Exercise prompt. Reproduce the listing exactly, with no pictures in your copy.

Provided material.

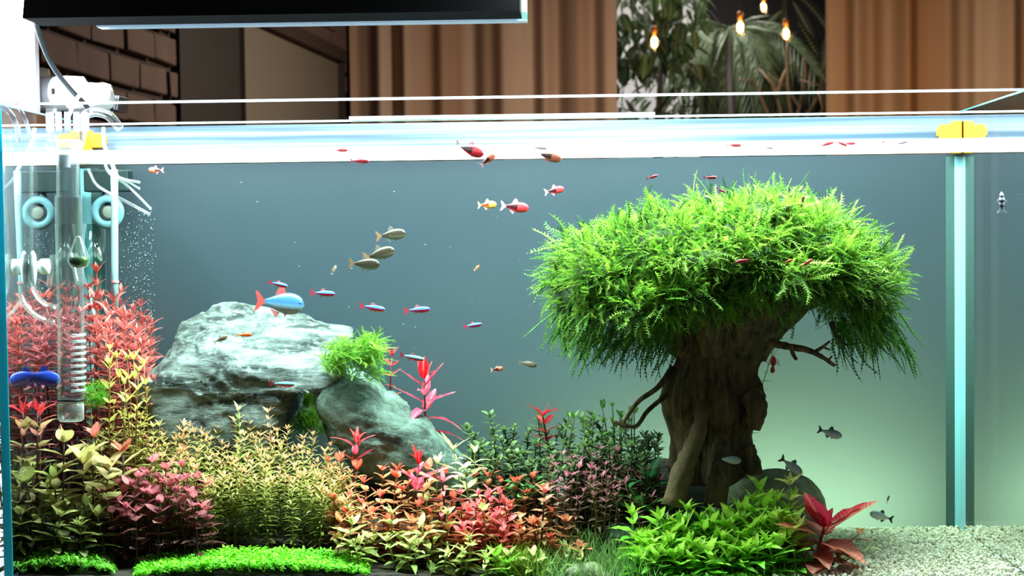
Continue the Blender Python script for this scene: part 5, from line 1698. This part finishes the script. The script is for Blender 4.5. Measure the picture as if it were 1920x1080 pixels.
fish('rasbora_brown', 932, 692, .22, 24, 1, 8, 'small reddish brown fish low in open water')
fish('orange', 458, 628, .125, 32, 1, 2, 'glowing orange fish in front of the boulder top')
fish('pale', 414, 636, .13, 30, 1, 24, 'pale brown fish against the white boulder top')
BG = 'grey fish with black fins'
fish('black_fin', 1557, 812, .15, 48, 1, -18, 'grey fish with black tail in open water above the gravel', BG)
fish('black_fin', 1484, 874, .11, 52, 1, -38, 'grey fish with black tail diving over the olive stone', BG)
fish('black_fin', 1652, 968, .14, 46, -1, 16, 'grey fish with black tail just above the white gravel', BG)
fish('black_fin', 1368, 862, .09, 46, 1, -6, 'silver fish in the dark at the trunk foot', BG)
fish('pale', 1665, 936, .22, 16, 1, 60, 'tiny pale fish hovering above the gravel behind the grey one', yaw=40)
fish('banded', 1878, 378, .12, 44, 1, 80, 'black and white banded fish upright near the tank corner', yaw=30)
fish('ember', 1394, 489, .03, 32, -1, -10, 'red fish resting in the middle of the moss crown', 'red fish in the moss')
fish('ember', 1512, 494, .03, 30, 1, 32, 'red and white fish climbing through the moss crown', 'red fish in the moss')
fish('orange', 1478, 490, .03, 18, 1, 20, 'small orange fish tucked in the moss crown', 'red fish in the moss')
fish('blue', 80, 708, .105, 74, 1, -10, 'deep blue long-finned fish half hidden among the red stems', name='fish')

# red shrimp on the sprig
se = empty('red_shrimp', P(1450, 683, .25))
kk = pxm(.25)
M_SHR = pmat('shrimp_red', (214, 50, 24), rough=.35, var=.3, scale=200)
MB().lathe((0, 0, -kk * 4), [(kk * 1.5, 0), (kk * 5, kk * 4), (kk * 6, kk * 10), (kk * 4, kk * 17), (kk * 1, kk * 20)], 10).build('carapace', M_SHR, se, smooth=True)
MB().lathe((-kk * 1.5, 0, -kk * 17), [(kk * 1, 0), (kk * 4, kk * 3), (kk * 4.5, kk * 8), (kk * 2, kk * 13)], 10).build('abdomen', M_SHR, se, smooth=True)
for s in (-1, 1):
    for j in range(3):
        MB().tube([(s * kk * 3, 0, kk * (2 + 4 * j)), (s * kk * 9, -.001, kk * (0 + 4 * j)), (s * kk * 11, -.001, kk * (-4 + 4 * j))], kk * .5, 5).build('leg', M_SHR, se)
    MB().tube([(s * kk * 1, 0, kk * 15), (s * kk * 4, -.002, kk * 24), (s * kk * 10, -.004, kk * 30)], kk * .35, 5).build('antenna', M_SHR, se)
tag(se, 'bright red shrimp clinging to the pale sprig behind the trunk', 'shrimp')

# ------------------------------------------------------------------ equipment on the pipe side
Yp = .045


def glass_pipe(name, mb_, label, cat, mat=None):
    o = mb_.build(name, mat or M_TUBE, None, smooth=True)
    tag(o, label, cat)
    return o


def tube_shell(mb_, pts, r, n=18, wall=.8):
    """hollow pipe: outer and inner skin"""
    mb_.tube(pts, r, n, cap=False)
    mb_.tube(pts, [q * wall for q in r] if isinstance(r, list) else r * wall, n, cap=False)
    return mb_


kp = pxm(Yp)
# skimmer inlet: comb cup, funnel, stand pipe with slots
sk = empty('glass_skimmer_inlet', P(132, 790, Yp))
so_ = sk.location


def sp_(px, py, dy=0.0):
    return P(px, py, Yp + dy) - so_


cup = MB()
tube_shell(cup, [sp_(127, 296), sp_(127, 262), sp_(127, 250), sp_(127, 246)], [kp * 22, kp * 34, kp * 36, kp * 36], 28, .93)
cup.build('cup', M_TUBE, sk, smooth=True)
M_COMB = thin_glass('comb_plastic', tint=(.70, .70, .84), f0=.3, f1=.8, white=.7)
for i in range(14):
    a = 2 * pi * i / 14
    c = sp_(127, 246) + Vector((math.cos(a) * kp * 38, math.sin(a) * kp * 38, 0))
    t_ = Vector((-math.sin(a), math.cos(a), 0)); n_ = Vector((math.cos(a), math.sin(a), 0))
    v_ = []
    for z in (0, kp * 34):
        for p_, q_ in ((-1, -1), (1, -1), (1, 1), (-1, 1)):
            v_.append(c + t_ * kp * 6 * p_ + n_ * kp * 1.5 * q_ + Vector((0, 0, z)))
    MB().add(v_, [(3, 2, 1, 0), (4, 5, 6, 7), (0, 1, 5, 4), (1, 2, 6, 5), (2, 3, 7, 6), (3, 0, 4, 7)]).build('comb_tooth', M_COMB, sk)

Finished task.
Continue the Blender Python script for this scene: part 5, from line 1698. This part finishes the script. The script is for Blender 4.5. Measure the picture as if it were 1920x1080 pixels.
fish('rasbora_brown', 932, 692, .22, 24, 1, 8, 'small reddish brown fish low in open water')
fish('orange', 458, 628, .125, 32, 1, 2, 'glowing orange fish in front of the boulder top')
fish('pale', 414, 636, .13, 30, 1, 24, 'pale brown fish against the white boulder top')
BG = 'grey fish with black fins'
fish('black_fin', 1557, 812, .15, 48, 1, -18, 'grey fish with black tail in open water above the gravel', BG)
fish('black_fin', 1484, 874, .11, 52, 1, -38, 'grey fish with black tail diving over the olive stone', BG)
fish('black_fin', 1652, 968, .14, 46, -1, 16, 'grey fish with black tail just above the white gravel', BG)
fish('black_fin', 1368, 862, .09, 46, 1, -6, 'silver fish in the dark at the trunk foot', BG)
fish('pale', 1665, 936, .22, 16, 1, 60, 'tiny pale fish hovering above the gravel behind the grey one', yaw=40)
fish('banded', 1878, 378, .12, 44, 1, 80, 'black and white banded fish upright near the tank corner', yaw=30)
fish('ember', 1394, 489, .03, 32, -1, -10, 'red fish resting in the middle of the moss crown', 'red fish in the moss')
fish('ember', 1512, 494, .03, 30, 1, 32, 'red and white fish climbing through the moss crown', 'red fish in the moss')
fish('orange', 1478, 490, .03, 18, 1, 20, 'small orange fish tucked in the moss crown', 'red fish in the moss')
fish('blue', 80, 708, .105, 74, 1, -10, 'deep blue long-finned fish half hidden among the red stems', name='fish')

# red shrimp on the sprig
se = empty('red_shrimp', P(1450, 683, .25))
kk = pxm(.25)
M_SHR = pmat('shrimp_red', (214, 50, 24), rough=.35, var=.3, scale=200)
MB().lathe((0, 0, -kk * 4), [(kk * 1.5, 0), (kk * 5, kk * 4), (kk * 6, kk * 10), (kk * 4, kk * 17), (kk * 1, kk * 20)], 10).build('carapace', M_SHR, se, smooth=True)
MB().lathe((-kk * 1.5, 0, -kk * 17), [(kk * 1, 0), (kk * 4, kk * 3), (kk * 4.5, kk * 8), (kk * 2, kk * 13)], 10).build('abdomen', M_SHR, se, smooth=True)
for s in (-1, 1):
    for j in range(3):
        MB().tube([(s * kk * 3, 0, kk * (2 + 4 * j)), (s * kk * 9, -.001, kk * (0 + 4 * j)), (s * kk * 11, -.001, kk * (-4 + 4 * j))], kk * .5, 5).build('leg', M_SHR, se)
    MB().tube([(s * kk * 1, 0, kk * 15), (s * kk * 4, -.002, kk * 24), (s * kk * 10, -.004, kk * 30)], kk * .35, 5).build('antenna', M_SHR, se)
tag(se, 'bright red shrimp clinging to the pale sprig behind the trunk', 'shrimp')

# ------------------------------------------------------------------ equipment on the pipe side
Yp = .045


def glass_pipe(name, mb_, label, cat, mat=None):
    o = mb_.build(name, mat or M_TUBE, None, smooth=True)
    tag(o, label, cat)
    return o


def tube_shell(mb_, pts, r, n=18, wall=.8):
    """hollow pipe: outer and inner skin"""
    mb_.tube(pts, r, n, cap=False)
    mb_.tube(pts, [q * wall for q in r] if isinstance(r, list) else r * wall, n, cap=False)
    return mb_


kp = pxm(Yp)
# skimmer inlet: comb cup, funnel, stand pipe with slots
sk = empty('glass_skimmer_inlet', P(132, 790, Yp))
so_ = sk.location


def sp_(px, py, dy=0.0):
    return P(px, py, Yp + dy) - so_


cup = MB()
tube_shell(cup, [sp_(127, 296), sp_(127, 262), sp_(127, 250), sp_(127, 246)], [kp * 22, kp * 34, kp * 36, kp * 36], 28, .93)
cup.build('cup', M_TUBE, sk, smooth=True)
M_COMB = thin_glass('comb_plastic', tint=(.70, .70, .84), f0=.3, f1=.8, white=.7)
for i in range(14):
    a = 2 * pi * i / 14
    c = sp_(127, 246) + Vector((math.cos(a) * kp * 38, math.sin(a) * kp * 38, 0))
    t_ = Vector((-math.sin(a), math.cos(a), 0)); n_ = Vector((math.cos(a), math.sin(a), 0))
    v_ = []
    for z in (0, kp * 34):
        for p_, q_ in ((-1, -1), (1, -1), (1, 1), (-1, 1)):
            v_.append(c + t_ * kp * 6 * p_ + n_ * kp * 1.5 * q_ + Vector((0, 0, z)))
    MB().add(v_, [(3, 2, 1, 0), (4, 5, 6, 7), (0, 1, 5, 4), (1, 2, 6, 5), (2, 3, 7, 6), (3, 0, 4, 7)]).build('comb_tooth', M_COMB, sk)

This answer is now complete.